U.S. and Australian release title: GRAND ILLUSION (cut to 96 minutes).

SYNOPSIS: French fliers plan an escape from a German prison camp.

NOTES: Nominated for Hollywood's most prestigious annual award for Best Film of 1938, which was won by "You Can't Take It With You". Best Foreign Film of 1938. – The National Board of Review (New York). Best Foreign Film of 1938. – New York Film Critics.

COMMENT: Here is the daddy of all the POW movies that became so popular in the 1950s and 1960s. All the familiar ingredients are here, including the fatal escape, the camp concert, the underground tunnel, the dispersal of earth in the garden, the by-the-book German commandant, the transfer to another camp, the surly guards, the friendly guards, the long-awaited parcels from home, the boredom, the ribaldry, the mocking defiance of regulations. Yes, it's all here. So why did the film make such a varied impression on world leaders in its first release that its reputation still shines with such brilliance today? It's all about class, you see. The dying race of aristocrats, personified here by Fresnay and Von Stroheim, who must ultimately give way to the proletariat led by down-to-earth philosophers like Jean Gabin's garage mechanic or Carette's lecherous comedian. And yes, those elements are present in the movie, albeit accidentally, because Von Stroheim's part had to be enlarged when he was signed to play the commandant. However, it's good to say that Von Stroheim was not overawed by Renoir and still managed to invest his role with a few characteristic quirks and attention-getting bits of business.

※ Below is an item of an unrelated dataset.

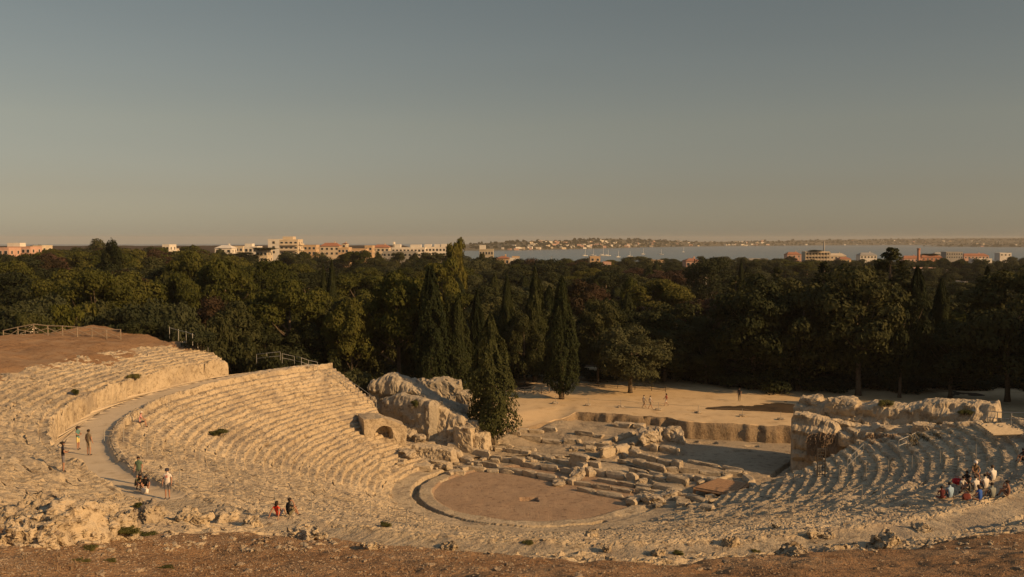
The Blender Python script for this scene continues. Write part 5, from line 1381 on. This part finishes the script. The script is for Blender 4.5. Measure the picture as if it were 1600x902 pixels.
# ------------------------------------------------------------------ fences, rails and ropes
def timber_fence(px, hgt, label, mat='wood', d=None):
    pts = [pick(u, v) for u, v in px] if d is None else [drop(ux(u, d), d) for u, v in px]; root = empty('timber_fence', pts[0]); tag(root, label, 'fence'); o = root.location.copy()
    for p in pts: MB().tube([p - o - Vector((0, 0, .2)), p - o + Vector((0, 0, hgt))], .06, 6).build('post', M[mat], root)
    for a, b in zip(pts[:-1], pts[1:]):
        A, B_ = a - o, b - o; z1 = Vector((0, 0, hgt * .95)); z0 = Vector((0, 0, .15))
        MB().tube([A + z1, B_ + z1], .05, 6).build('rail', M[mat], root)
        MB().tube([A + z0, B_ + z0 * 5.5], .04, 5).build('brace', M[mat], root); MB().tube([A + z0 * 5.5, B_ + z0], .04, 5).build('brace', M[mat], root)
def rope_fence(px, hgt, label, ropes=(.95,), mat='metal', rmat='rope', base=False, r=.028, sag=.12, name='rope_barrier'):
    pts = [pick(u, v) for u, v in px]; root = empty(name, pts[0]); tag(root, label, 'railing' if name == 'railing' else 'rope barrier'); o = root.location.copy()
    for p in pts:
        q = MB().tube([p - o - Vector((0, 0, .15)), p - o + Vector((0, 0, hgt))], r, 6).build('post', M[mat], root)
        if base: big(q, 'base_stone', p - o + Vector((0, 0, .1)), (.7, .6, .35), 0, .1, .4, int(abs(p.x * 7)) + 1, 5, 'lime_far') if False else None
        if base:
            bo = link('base_stone', BOULDER[int(abs(p.x)) % 8], root, loc=p - o + Vector((0, 0, .08)), scl=(.75, .6, .35))
    for a, b in zip(pts[:-1], pts[1:]):
        for k in ropes:
            P3 = [(a - o).lerp(b - o, t) + Vector((0, 0, hgt * k - sag * 4 * t * (1 - t))) for t in ((0, .25, .5, .75, 1) if sag else (0, 1))]
            MB().tube(P3, r * (.6 if rmat == 'rope' else .85), 5, cap=False).build('rope' if rmat == 'rope' else 'rail', M[rmat], root, True)
timber_fence([(2, 513), (25, 511), (50, 509.5), (72, 508.5), (95, 508), (118, 508), (141, 510), (164, 513), (186, 516.5)], 1.15, 'rustic timber fence with crossed braces on the brown hilltop at left', d=104)
rope_fence([(265, 527), (279, 531), (291, 534), (301, 538), (309, 542), (318, 546), (325, 549)], 1.2, 'row of plain steel posts above the far end of the left wing', ropes=(.9,), rmat='metal', sag=0, r=.035, name='railing')
rope_fence([(401, 567), (417, 565), (438, 563)], 1.05, 'steel railing at the top left corner of the lower wing', ropes=(.98, .5), rmat='metal', sag=0, r=.03, name='railing')
rope_fence([(441, 566), (460, 570), (471, 573), (482, 577), (496, 580)], 1.05, 'steel railing along the far top edge of the lower wing', ropes=(.98, .5), rmat='metal', sag=0, r=.03, name='railing')
rope_fence([(520, 592), (540, 605), (560, 617), (575, 628), (588, 638)], 1.0, 'steel railing slanting down behind the end of the lower wing', ropes=(.98, .5), rmat='metal', sag=0, r=.03, name='railing')
rope_fence([(264, 640), (294, 650), (318, 657), (348, 668), (380, 682), (402, 690)], 1.0, 'rope on thin posts running down the stairs of the left wing', ropes=(.98, .5))
rope_fence([(163, 692), (193, 690), (230, 706), (272, 712), (312, 722), (352, 736)], 1.0, 'rope on thin posts starting at the kerb of the walk', ropes=(.98, .55))
rope_fence([(281, 760), (310, 763), (333, 768), (367, 773), (396, 779), (430, 790), (487, 795)], 1.0, 'rope on thin posts beside the man in the white shirt', ropes=(.98, .5))
rope_fence([(519, 797), (550, 806), (579, 809), (607, 812), (635, 818), (662, 824)], 1.0, 'rope on thin posts right of the seated couple', ropes=(.98, .5))
rope_fence([(1054, 818), (1076, 816), (1100, 814), (1125, 812), (1149, 810), (1172, 808), (1202, 805), (1233, 800), (1281, 796), (1316, 790), (1347, 780), (1377, 780)], 1.05, 'line of steel posts and rope along the shaded near rows at right', ropes=(.98,))
rope_fence([(1311, 752), (1353, 747), (1388, 741), (1425, 735), (1469, 727), (1525, 718)], 1.15, 'line of steel posts climbing the shaded right wing', ropes=(.5,))
rope_fence([(1324, 738), (1336, 726), (1349, 713)], 1.1, 'steel stair handrail at the foot of the right wing', ropes=(.98, .5), rmat='metal', sag=0, r=.035, name='railing')
rope_fence([(1404, 706), (1418, 700), (1430, 694)], 1.0, 'short steel handrail under the dry vines', ropes=(.98, .5), rmat='metal', sag=0, r=.03, name='railing')
rope_fence([(1543, 662), (1558, 664), (1580, 665), (1608, 666)], 1.1, 'steel barrier with two rails at the right edge', ropes=(.98, .5), rmat='metal', sag=0, r=.04, name='railing')
rope_fence([(868, 631), (919, 634), (970, 637), (1029, 641), (1091, 646), (1160, 651), (1220, 656)], 1.0, 'rope on posts with stone feet along the front of the plaza', base=True, ropes=(.95,))
timber_fence([(806, 619), (820, 617), (834, 616), (846, 616), (858, 615), (871, 614)], 1.1, 'timber fence with crossed braces left of the lone cypress')
rope_fence([(905, 603), (935, 605), (965, 607), (992, 609), (1018, 611), (1040, 613)], 1.1, 'dark iron fence under the trees at the back of the plaza', ropes=(.98, .6, .25), mat='dark_metal', rmat='dark_metal', sag=0, r=.04, name='railing')
# plank platform at the right edge
pr = empty('plank_platform', pick(1560, 672)); tag(pr, 'pale plank platform beside the barrier at the right edge', 'platform'); o_ = pr.location.copy()
for i in range(8):
    a = pz(1530 + i * 3, 664 + i * 2.2, o_.z + .3); b = pz(1600 + i * 3, 662 + i * 2.2, o_.z + .3)
    MB().tube([a - o_, b - o_], .12, 4).build('plank', M['plank'], pr)
# lattice gate on the shaded bastion
lr_ = empty('lattice_gate', pick(1283, 745)); tag(lr_, 'narrow lattice gate with pale gaps at the foot of the vine covered bastion', 'gate')
m = MB(); m.box((-.32, 0, 1.2), (.09, .1, 2.4)); m.box((.32, 0, 1.2), (.09, .1, 2.4)); m.box((0, 0, 2.36), (.55, .1, .09)); m.build('frame', M['dark_metal'], lr_)
for k in range(8): MB().box((0, 0, .2 + k * .28), (.55, .06, .06)).build('slat', M['dark_metal'], lr_)
for k in range(2): MB().box((-.1 + k * .2, .07, 1.2), (.05, .05, 2.2)).build('bar', M['dark_metal'], lr_)

# dry vines hanging over the ruined wall
def vine(u0, u1, v0, v1, d, label, n=420):
    rng = random.Random(u0); m = MB(); root = empty('dry_vine', (ux((u0 + u1) / 2, d), d, vz(v1, d))); tag(root, label, 'vine'); o = root.location
    for i in range(n):
        u = rng.uniform(u0, u1); v = v0 + (v1 - v0) * rng.random() ** 1.3 * .5
        h = scene.ray_cast(DG2, Vector((0, 0, CZ)), pix_ray(u, v)); p = h[1] - pix_ray(u, v) * .12 if h[0] else Vector((ux(u, d), d, vz(v, d)))
        if (p.y < d - 6) or (p.y > d + 6): continue
        q = [p - o]
        for k in range(4):
            p = p + Vector((rng.uniform(-.28, .28), rng.uniform(-.16, .06), -rng.uniform(.1, .42))); q.append(p - o)
        m.tube(q, [.035, .03, .025, .02, .012], 3, cap=False)
    tag(m.build('stems', M['vine'], root), kind='stuff')
bpy.context.view_layer.update(); DG2 = bpy.context.evaluated_depsgraph_get()
vine(1262, 1308, 676, 738, 91.5, 'dry tangled vines over the bastion of the ruined wall')
vine(1358, 1402, 678, 716, 88, 'dry tangled vines on the bank right of the stair handrail', 300)
vine(1420, 1478, 676, 702, 84, 'dry tangled vines under the row of squared boulders', 300)
# ------------------------------------------------------------------ small things on the near slope
rng = np.random.default_rng(12)
SV, SF = cs(2); SD = SV / np.linalg.norm(SV, axis=1, keepdims=True)
PV = []; PF = []; base_i = 0; nst = 0
proto = [SD * (1 + .55 * rng.normal(size=(len(SD), 1)) * .5) for _ in range(12)]
for i in range(9000):
    u = rng.uniform(-40, 1640); v = 902 - (66 + 50 * max(0, (u - 1180) / 400)) * rng.random() ** .9 + 6 * rng.normal()
    edge = 846 + (12 if 480 < u < 1000 else 0) - 50 * max(0, (u - 1180) / 400) 
    if v < edge - 14 or v > 935: continue
    if rng.random() < .35 * max(0, math.sin(u * .013) * math.cos(v * .11 + u * .004)): continue
    r = pix_ray(u, min(v, 925)); h = scene.ray_cast(DG, Vector((0, 0, CZ)), r)
    if not h[0] or h[1].y > 45: continue
    s = .009 + .024 * rng.random() ** 3.2 + (.06 if rng.random() < .008 else 0)
    q = proto[i % 12] * s * [1 + .5 * rng.random(), 1, .6] ; a = rng.uniform(0, 6.28); c_, s_ = math.cos(a), math.sin(a)
    q = np.stack([q[:, 0] * c_ - q[:, 1] * s_, q[:, 0] * s_ + q[:, 1] * c_, q[:, 2]], 1) + np.array(h[1]) + [0, 0, s * .2]
    PV.append(q); PF.append(SF + base_i); base_i += len(q); nst += 1
o = link('gravel', mesh_np('gravel', np.concatenate(PV), np.concatenate(PF), [M['pebble']], smooth=False)); tag(o, 'pale pebbles and stones scattered over the brown soil', kind='stuff')
# rubble over the eroded upper rows and along the edge of the soil
PV = []; PF = []; base_i = 0
for i in range(1900):
    u = rng.uniform(-20, 1620); v = rng.uniform(770, 862)
    if 300 < u < 1150 and v < 806: continue
    h = scene.ray_cast(DG, Vector((0, 0, CZ)), pix_ray(u, v))
    if not h[0] or h[1].y > 50 or h[4].name.startswith('walkway'): continue
    s = .02 + .08 * rng.random() ** 3.5
    q = proto[i % 12] * s * [1 + .6 * rng.random(), 1, .55]; a = rng.uniform(0, 6.28); c_, s_ = math.cos(a), math.sin(a)
    q = np.stack([q[:, 0] * c_ - q[:, 1] * s_, q[:, 0] * s_ + q[:, 1] * c_, q[:, 2]], 1) + np.array(h[1]) + [0, 0, s * .1]
    PV.append(q); PF.append(SF + base_i); base_i += len(q)
o = link('rubble', mesh_np('rubble', np.concatenate(PV), np.concatenate(PF), [M['lime']], smooth=False)); tag(o, 'small limestone rubble on the eroded rows', kind='stuff')
# dry grass wisps on the soil
GP = []; 
for i in range(2600):
    u = rng.uniform(-20, 1620); v = 845 + 62 * rng.random()
    if math.sin(u * .021 + v * .05) + .5 * math.sin(u * .0057) < .35: continue
    h = scene.ray_cast(DG, Vector((0, 0, CZ)), pix_ray(u, v))
    if not h[0] or h[4].name != 'hillside' or h[1].y > 40: continue
    GP.append(np.array(h[1]))
GP = np.array(GP); n = len(GP)
a = rng.uniform(0, 6.28, n); hgt = rng.uniform(.04, .13, n)
t = np.stack([np.cos(a), np.sin(a), np.zeros(n)], 1); lean = rng.normal(size=(n, 3)) * .05; lean[:, 2] = 0
V = np.stack([GP - t * .012, GP + t * .012, GP + lean + np.stack([np.zeros(n), np.zeros(n), hgt], 1)], 1).reshape(-1, 3)
o = link('dry_grass', mesh_np('dry_grass', V, np.arange(3 * n).reshape(n, 3), [M['dry']], smooth=False)); tag(o, 'thin dry grass on the brown soil', kind='stuff')
# green weeds
def weed(u, v, w, h, label):
    p = pick(u, v); o = plant_tree('weed_clump', BUSH[5], (p.x, p.y, p.z - .04), h, w, u, label, 'weed', None, ('stems', 'foliage'))
for (u, v, w, h, lab) in ((215, 793, .5, .28, 'green weed clump on top of the lit boulder'), (200, 832, .5, .2, 'weeds in the gap between boulders at lower left'), (226, 838, .5, .18, 'weeds at the foot of the lit boulder'), (140, 858, .3, .12, 'small weed on the soil below the pitted boulder'),
        (125, 876, .3, .08, 'flat weed on the soil at lower left'), (172, 877, .25, .08, 'flat weed on the soil left of centre'), (260, 888, .3, .08, 'low weed near the lower edge at left'), (1060, 866, .5, .22, 'bright green weed beside a dark rock'), (602, 822, .6, .28, 'weed on the near rows right of the couple'),
        (1180, 862, .4, .15, 'tiny weed on the soil at right'), (210, 593, 1.1, .6, 'green tuft on the podium wall of the upper rows'), (340, 679, 1.6, .5, 'green tuft in a crack of the left wing'), (651, 636, 1.1, .9, 'green tuft on the flat rock face'), (118, 617, .6, .6, 'small tuft among the upper rows'), (825, 850, .5, .2, 'tiny weed at the soil edge near the centre'), (1385, 635, 1.4, .7, 'weeds growing on top of the ruined wall'), (1510, 648, 1.2, .5, 'weeds on the right end of the ruined wall')):
    weed(u, v, w, h, lab)
# ------------------------------------------------------------------ haze
m, nt, b = new_mat('haze_air'); nt.nodes.remove(b)
pv = N(nt, 'ShaderNodeVolumePrincipled'); pv.inputs['Color'].default_value = (.86, .80, .72, 1); pv.inputs['Density'].default_value = HAZE; pv.inputs['Anisotropy'].default_value = 0.0
nt.links.new(pv.outputs[0], nt.nodes['Material Output'].inputs['Volume'])
hz = MB().box((0, 3000, (48 + SEA - 6) / 2), (19000, 13000, 48 - SEA + 6)).build('haze', m); tag(hz, 'pale warm haze in the air over the bay', kind='stuff')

Don't get me wrong, I like the movie. The screenplay packs in plenty of suspense, it's well acted (particularly by two of my favorite players, Gabin and the Von), smoothly directed, atmospherically photographed and most capably produced. On the whole, I'd give it at least eight out of ten. (I thought the Dita Parlo scenes came as a bit of an anti- climax. They went on far too long, but I suppose you couldn't hope to make money in 1937 with a movie that had no feminine lead. Yet once you've got her in place, you've got to give her something to do). However, The Great Illusion is most certainly anti-war in its sentiments, doesn't glorify its horrors or turn them into a great adventure—and that's something to be proud of.

One of the characters rightly exclaims that his greatest problem in coping with his incarceration lies in the monotony of living day by day in a state of sheer boredom. War is inhuman on every level.

OTHER VIEWS: The finest film ever made. – Franklin Delano Roosevelt... Cinematographic enemy number one. – Joseph Goebbels... An excellent film in every respect, La Grande Illusion deserves the widest praise. – Hermann Goering... A degrading and divisive motion picture. – Henri Spaak (brother of Charles Spaak) who banned the film from exhibition in Belgium... A brilliant and inspiring film which cannot be praised too highly. – Louis-Ferdinand Céline... Stupid, insulting and deliberately perverse, the movie should be shunned by everyone. – Benito Mussolini.